Using blur as a corruption method provides an interesting perspective on the impact of image degradation on classification accuracy. Why blur? Blur, in its various forms, mimics real-world distortions encountered in images due to factors like motion, environmental conditions, or lens imperfections. By progressively increasing the blur levels in a controlled manner, we sought to reveal the classifier's response to images that are gradually losing their clarity.

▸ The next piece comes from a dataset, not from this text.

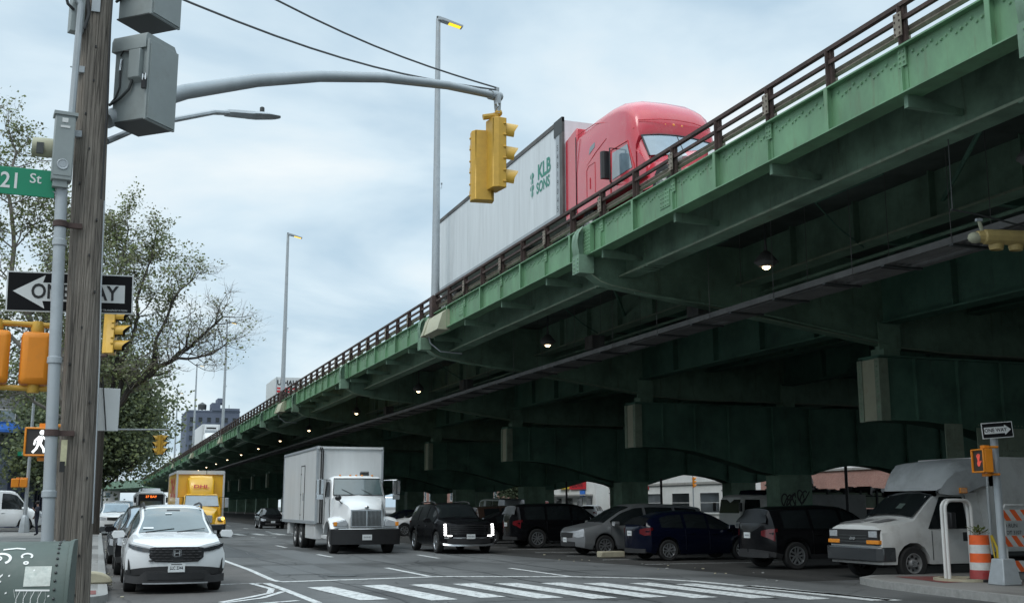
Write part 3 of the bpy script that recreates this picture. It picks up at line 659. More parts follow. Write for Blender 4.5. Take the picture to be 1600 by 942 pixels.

Now, for the classifier at hand, I used a pre-trained Inception-V3 model trained on a dataset featuring six distinct categories of nature images: Buildings, Streets, Forests, Mountains, Glaciers, and Seas. This model showcased an impressive accuracy rate of 84%. To make our experiments smoother, we've saved the trained model as a .h5 file that lets us put our classifier through its paces on new image inputs. However, the intrigue lies in our attempts to challenge and ultimately break this seemingly robust classifier using stack blur effects. The basic idea behind a stack blur is to average the color values of neighboring pixels in a way that simulates a blurring effect.
Experimenting with corruption levels, I applied the stack blur effect with radii increasing from 0 to 50 to an image depicting a forest-like area. To make things more clearer, witness how the images below gracefully degrade across different blur levels, mimicking the challenges posed by real-world scenarios.
The classifier's ability to make accurate predictions diminishes with higher blur levels, mirroring real-world scenarios where image clarity is compromised. As the blur radius increases, the model encounters difficulty in extracting relevant features, which is why I think it is prone to misclassifying the image category. As the image underwent escalating levels of corruption, the classifier's ability to accurately predict its categorization as "forest" reduced to a mere 2.9%. Caught in the web of these distortions, the classifier fell victim to misclassification. To provide a visual depiction, here is a plotted representation of the extent of corruption against the accuracy of classification, that reveals a decreasing graph as the intensity of blur increases.
Our exploration into the impact of blur underscores the vulnerabilities that classifiers face when confronted with manipulated visual input. The world of image classification keeps changing, urging us to explore further, learn more, and strengthen our defenses against various distortions. As we uncover the illusions and nuances, the need for strong and durable image classifiers becomes clearer.